Jean Luc Godard est probablement l'un des réalisateurs les plus critiqués par tous ceux qui rejettent le côté trop intellect' d'un certain nombre de films d'auteur. Au point que l'expression "film d'auteur" se révèle déjà pour eux péjorative.
Ce rejet de l'intellect peut se comprendre lorsque le spectateur est un grand consommateur de cinéma classique. Il s'agit bien en effet de faire la distinction car Le petit soldat est une oeuvre résolument moderne. Défamiliarisation et réflexion en sont les maitres-mots.
On ne cherche pas à immerger le spectateur dans un univers féérique mais plutôt à provoquer chez lui une pensée critique vis-à-vis du cinéma mais pas seulement. En effet, Le petit soldat ressemble à un manifeste bien que le terme soit inapproprié. Par contre, on pourrait éventuellement le qualifier d'essai philosophique et politique.
Godard nous livre à sa manière ce qu'il pense du cinéma, du rôle des acteurs, etc. Par ailleurs, ils dénoncent la torture sans auto-censure. Il y défend des idées tout en laissant au spectateur le temps de la réflexion.
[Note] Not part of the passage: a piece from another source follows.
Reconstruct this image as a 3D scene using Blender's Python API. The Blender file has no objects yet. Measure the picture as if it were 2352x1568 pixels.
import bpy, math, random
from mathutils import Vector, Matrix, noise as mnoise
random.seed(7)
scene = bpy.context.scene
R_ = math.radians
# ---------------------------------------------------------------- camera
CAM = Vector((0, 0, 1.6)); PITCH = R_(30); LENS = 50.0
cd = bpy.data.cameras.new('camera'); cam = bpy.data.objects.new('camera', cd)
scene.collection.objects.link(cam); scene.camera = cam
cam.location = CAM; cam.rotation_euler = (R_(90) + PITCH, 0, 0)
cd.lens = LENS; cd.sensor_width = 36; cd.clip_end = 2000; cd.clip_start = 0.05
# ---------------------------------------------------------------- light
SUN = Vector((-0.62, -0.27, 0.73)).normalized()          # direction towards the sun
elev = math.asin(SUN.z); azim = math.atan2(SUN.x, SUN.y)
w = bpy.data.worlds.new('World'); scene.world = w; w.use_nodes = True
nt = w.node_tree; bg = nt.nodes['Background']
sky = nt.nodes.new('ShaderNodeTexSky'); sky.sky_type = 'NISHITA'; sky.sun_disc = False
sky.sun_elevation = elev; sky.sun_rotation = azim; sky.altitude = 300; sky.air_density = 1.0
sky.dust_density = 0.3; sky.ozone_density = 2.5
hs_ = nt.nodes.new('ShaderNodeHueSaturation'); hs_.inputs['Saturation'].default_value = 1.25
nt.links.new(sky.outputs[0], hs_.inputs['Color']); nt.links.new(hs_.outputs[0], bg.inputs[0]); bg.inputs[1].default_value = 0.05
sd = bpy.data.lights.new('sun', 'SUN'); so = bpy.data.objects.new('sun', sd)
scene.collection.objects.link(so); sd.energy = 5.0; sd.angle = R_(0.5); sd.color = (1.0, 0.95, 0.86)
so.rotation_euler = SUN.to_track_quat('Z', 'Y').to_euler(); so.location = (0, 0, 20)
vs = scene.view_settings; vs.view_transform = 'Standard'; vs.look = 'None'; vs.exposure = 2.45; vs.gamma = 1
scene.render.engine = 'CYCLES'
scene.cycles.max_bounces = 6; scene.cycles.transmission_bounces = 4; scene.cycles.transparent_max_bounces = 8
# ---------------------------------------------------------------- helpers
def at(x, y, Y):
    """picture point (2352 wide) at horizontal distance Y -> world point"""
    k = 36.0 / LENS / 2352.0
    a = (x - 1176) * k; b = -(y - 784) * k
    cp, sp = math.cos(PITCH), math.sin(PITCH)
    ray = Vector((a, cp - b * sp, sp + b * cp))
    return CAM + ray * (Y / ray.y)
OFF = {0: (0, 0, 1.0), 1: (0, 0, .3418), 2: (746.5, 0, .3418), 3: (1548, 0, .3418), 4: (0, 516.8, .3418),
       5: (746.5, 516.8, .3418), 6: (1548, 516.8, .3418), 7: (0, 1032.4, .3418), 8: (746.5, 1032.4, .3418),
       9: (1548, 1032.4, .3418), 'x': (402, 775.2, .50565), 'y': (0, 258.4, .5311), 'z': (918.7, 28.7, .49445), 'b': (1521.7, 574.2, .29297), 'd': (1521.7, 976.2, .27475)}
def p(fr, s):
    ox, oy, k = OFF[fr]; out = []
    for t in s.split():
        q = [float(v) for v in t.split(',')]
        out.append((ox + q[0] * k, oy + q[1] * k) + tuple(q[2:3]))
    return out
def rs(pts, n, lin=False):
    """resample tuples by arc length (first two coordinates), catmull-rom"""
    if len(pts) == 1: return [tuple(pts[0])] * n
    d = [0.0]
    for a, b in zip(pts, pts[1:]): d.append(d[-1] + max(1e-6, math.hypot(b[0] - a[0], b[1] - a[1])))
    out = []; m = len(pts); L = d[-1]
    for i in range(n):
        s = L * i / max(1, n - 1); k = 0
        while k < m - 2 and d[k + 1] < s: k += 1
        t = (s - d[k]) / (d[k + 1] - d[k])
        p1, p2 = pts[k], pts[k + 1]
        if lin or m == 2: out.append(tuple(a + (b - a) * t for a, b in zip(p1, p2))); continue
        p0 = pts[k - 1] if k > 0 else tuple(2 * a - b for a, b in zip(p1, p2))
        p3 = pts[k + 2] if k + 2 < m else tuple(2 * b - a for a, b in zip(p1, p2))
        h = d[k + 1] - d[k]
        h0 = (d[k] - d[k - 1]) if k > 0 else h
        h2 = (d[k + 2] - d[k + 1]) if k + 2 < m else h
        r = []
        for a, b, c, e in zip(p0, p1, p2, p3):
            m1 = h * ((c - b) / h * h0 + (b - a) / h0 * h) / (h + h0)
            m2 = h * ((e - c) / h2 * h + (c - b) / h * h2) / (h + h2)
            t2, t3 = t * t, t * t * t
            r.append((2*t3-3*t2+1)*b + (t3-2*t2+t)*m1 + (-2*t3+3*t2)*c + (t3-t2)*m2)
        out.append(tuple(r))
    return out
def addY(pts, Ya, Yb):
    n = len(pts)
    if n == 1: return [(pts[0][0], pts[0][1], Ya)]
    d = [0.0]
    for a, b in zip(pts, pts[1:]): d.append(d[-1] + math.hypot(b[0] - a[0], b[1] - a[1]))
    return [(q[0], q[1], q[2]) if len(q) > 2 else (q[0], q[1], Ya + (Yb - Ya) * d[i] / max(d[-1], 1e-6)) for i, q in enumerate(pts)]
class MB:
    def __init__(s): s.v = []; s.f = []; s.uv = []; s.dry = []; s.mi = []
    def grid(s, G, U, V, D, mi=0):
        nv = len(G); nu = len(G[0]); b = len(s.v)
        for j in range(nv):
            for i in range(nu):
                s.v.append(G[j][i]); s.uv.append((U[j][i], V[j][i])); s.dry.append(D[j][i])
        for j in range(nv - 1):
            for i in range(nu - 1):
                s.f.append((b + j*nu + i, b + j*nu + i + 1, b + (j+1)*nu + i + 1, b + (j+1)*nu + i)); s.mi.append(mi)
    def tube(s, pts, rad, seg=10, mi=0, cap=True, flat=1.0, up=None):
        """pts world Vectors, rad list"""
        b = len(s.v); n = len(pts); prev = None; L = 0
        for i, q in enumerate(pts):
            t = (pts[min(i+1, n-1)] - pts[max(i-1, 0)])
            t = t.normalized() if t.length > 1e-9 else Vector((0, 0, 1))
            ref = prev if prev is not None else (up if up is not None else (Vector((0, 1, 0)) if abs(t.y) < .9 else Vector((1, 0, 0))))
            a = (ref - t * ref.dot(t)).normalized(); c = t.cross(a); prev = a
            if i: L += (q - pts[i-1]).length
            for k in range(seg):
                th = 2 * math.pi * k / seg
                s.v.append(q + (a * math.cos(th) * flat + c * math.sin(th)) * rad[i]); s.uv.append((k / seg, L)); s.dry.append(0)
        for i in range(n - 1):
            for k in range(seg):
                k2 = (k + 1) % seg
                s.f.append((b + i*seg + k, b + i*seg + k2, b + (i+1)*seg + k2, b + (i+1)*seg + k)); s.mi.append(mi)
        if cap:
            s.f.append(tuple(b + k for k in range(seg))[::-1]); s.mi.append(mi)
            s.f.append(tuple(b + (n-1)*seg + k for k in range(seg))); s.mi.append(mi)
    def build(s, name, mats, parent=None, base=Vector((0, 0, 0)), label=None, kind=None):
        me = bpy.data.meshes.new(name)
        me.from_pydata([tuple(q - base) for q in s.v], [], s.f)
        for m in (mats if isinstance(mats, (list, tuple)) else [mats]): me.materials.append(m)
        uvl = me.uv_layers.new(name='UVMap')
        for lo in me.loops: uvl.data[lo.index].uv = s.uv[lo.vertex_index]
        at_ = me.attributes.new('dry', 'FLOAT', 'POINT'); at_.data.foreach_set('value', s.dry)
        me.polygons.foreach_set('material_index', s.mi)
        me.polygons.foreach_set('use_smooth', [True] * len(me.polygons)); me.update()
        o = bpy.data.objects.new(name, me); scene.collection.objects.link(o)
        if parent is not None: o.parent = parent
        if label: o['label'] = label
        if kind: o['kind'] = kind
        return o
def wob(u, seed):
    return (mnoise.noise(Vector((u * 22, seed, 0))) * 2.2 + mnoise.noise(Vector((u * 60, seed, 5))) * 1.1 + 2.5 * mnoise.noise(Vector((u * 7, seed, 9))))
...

J'ai regroupé certains dialogues. C'est assez difficile et critiquable mais cela permet de mettre en relation les différents thèmes abordés
Libre à vous d'en juger et d'y réfléchir :
1 : Qu'est ce qui est important?
On ne sait jamais ce qui est important.
Quelque fois, j'ai l'impression d'avoir mal employé mon temps.
Ce qui est important, ce n'est pas la façon dont les autres vous regardent. C'est la façon dont vous voyez votre propre visage.
Peut être que c'est ce qui est important : arriver à reconnaître le son de sa propre voix et la forme de son visage.
Peut être après tout que poser des questions est plus important que de trouver les réponses.
2 : Photographie et cinéma
La photographie, c'est la vérité. Le cinéma, c'est la vérité 24 fois par seconde. Quand on photographie un visage, on photographie l'âme qu'il y a derrière.
3 : Les acteurs
Les acteurs, je trouve ça con, je les méprise. Vous leur dites de rire, ils rient. Vous leur dites de pleurer, vous leur dites de marcher à quatre pattes, ils le font. Moi je trouve ça grotesque. Pourquoi? Je ne sais pas, ce ne sont pas des gens libres.
4 : L'amour
Hier je n'étais pas avec vous et pourtant je pensais à vous. Aujourd'hui je suis avec vous et je pense à autre chose.
5 : La liberté
Il y a des choses qu'on fait à certains moment de l'existence et d'autres pas.
Peut être qu'avec le remord commence la liberté.
Je me suis demandé si j'étais heureux de me sentir libre ou libre de me sentir heureux.
6 : La torture
Je ne sais pas si je suis courageux, mais je vais bien voir.
La torture, c'est monotone et triste. Il est difficile d'en parler.
Pensez à autre chose, vite, vite... Ne pas penser à la douleur, vite... Prendre la douleur de vitesse.
La force est supérieure à l'intelligence, ça ne fait aucun doute.
7 : La Guerre et la politique
La tragédie aujourd'hui, c'est la politique. Ce n'est pas moi, c'est Napoléon.
Je trouve que la guerre d'Algérie est injuste. Les autres ont un idéal. Mais pas les Français. Il faut un idéal.
On défend des idées et pas des territoires.
C'est terrible aujourd'hui. Si vous restez tranquille à ne rien faire, on vous engueule justement parce que vous ne faites rien. Alors on fait les choses sans convictions, et je trouve que c'est dommage de faire la Guerre sans convictions.
Aujourd'hui la révolution, pour quoi faire ? Dès qu'un gouvernement réactionnaire arrive au pouvoir, il applique une politique de gauche. Et le contraire.
8 : L'idéal
Il y a quelque chose de plus important que d'avoir un idéal, mais quoi? Quelque chose de plus important que de ne pas être vaincu, je voudrais savoir quoi exactement.
Ma conviction est que tout le monde a un idéal. il y a donc quelque chose de plus important que tout le monde n'a pas. Je suis sûr que Dieu par exemple n'a pas d'idéal.
9 : La pensée
Peut être que des gens parlent sans arrêt comme des chercheurs d'or, pour trouver la vérité. Ils remuent le fond de leurs pensées, ils éliminent tous les mots qui n'ont pas de valeur. Et pour finir, ils en trouvent un, tout seul. Or un seul mot tout seul, c'est déjà le silence.
10 : La conclusion
Il ne me restait qu'une seule chose: apprendre à ne pas être amer. Mais j'étais content, car il me restait beaucoup de temps devant moi.